*** Dataset extract ***

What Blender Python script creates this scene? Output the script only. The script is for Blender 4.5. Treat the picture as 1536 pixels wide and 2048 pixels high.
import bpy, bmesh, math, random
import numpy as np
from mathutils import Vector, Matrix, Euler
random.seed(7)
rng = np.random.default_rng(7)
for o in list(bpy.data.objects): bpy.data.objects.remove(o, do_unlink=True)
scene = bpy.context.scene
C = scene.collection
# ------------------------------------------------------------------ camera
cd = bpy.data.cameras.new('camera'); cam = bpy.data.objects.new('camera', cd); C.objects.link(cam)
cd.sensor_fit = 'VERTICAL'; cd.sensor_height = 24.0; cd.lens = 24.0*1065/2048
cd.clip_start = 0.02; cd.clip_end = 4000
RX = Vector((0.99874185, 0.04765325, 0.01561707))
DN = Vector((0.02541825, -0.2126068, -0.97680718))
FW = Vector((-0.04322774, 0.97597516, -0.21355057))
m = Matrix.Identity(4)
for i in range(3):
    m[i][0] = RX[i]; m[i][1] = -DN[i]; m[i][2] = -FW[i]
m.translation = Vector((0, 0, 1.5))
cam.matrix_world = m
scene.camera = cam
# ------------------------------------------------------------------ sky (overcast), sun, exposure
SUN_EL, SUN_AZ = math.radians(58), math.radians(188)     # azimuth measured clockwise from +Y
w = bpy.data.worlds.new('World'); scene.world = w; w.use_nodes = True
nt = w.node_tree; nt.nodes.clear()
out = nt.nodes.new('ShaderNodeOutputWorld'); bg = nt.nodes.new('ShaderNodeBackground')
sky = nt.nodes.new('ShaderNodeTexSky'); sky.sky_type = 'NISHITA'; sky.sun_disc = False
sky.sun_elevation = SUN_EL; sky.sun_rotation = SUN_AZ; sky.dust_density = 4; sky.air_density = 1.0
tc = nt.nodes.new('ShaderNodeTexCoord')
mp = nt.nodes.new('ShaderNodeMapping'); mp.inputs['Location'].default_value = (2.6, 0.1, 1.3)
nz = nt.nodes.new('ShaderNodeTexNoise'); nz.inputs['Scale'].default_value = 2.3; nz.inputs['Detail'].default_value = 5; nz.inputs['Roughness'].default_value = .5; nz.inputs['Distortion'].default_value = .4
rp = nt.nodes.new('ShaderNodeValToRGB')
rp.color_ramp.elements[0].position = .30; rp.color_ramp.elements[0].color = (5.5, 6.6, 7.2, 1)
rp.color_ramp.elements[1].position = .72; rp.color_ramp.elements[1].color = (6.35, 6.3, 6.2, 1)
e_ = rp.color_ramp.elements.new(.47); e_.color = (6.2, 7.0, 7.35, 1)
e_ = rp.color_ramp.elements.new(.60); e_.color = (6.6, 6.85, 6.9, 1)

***

§ Task directions: Scan the material for lines with the word "scene", and copy each line you find.

§ The completed task:
What Blender Python script creates this scene? Output the script only. The script is for Blender 4.5. Treat the picture as 1536 pixels wide and 2048 pixels high.
scene = bpy.context.scene
C = scene.collection
scene.camera = cam
w = bpy.data.worlds.new('World'); scene.world = w; w.use_nodes = True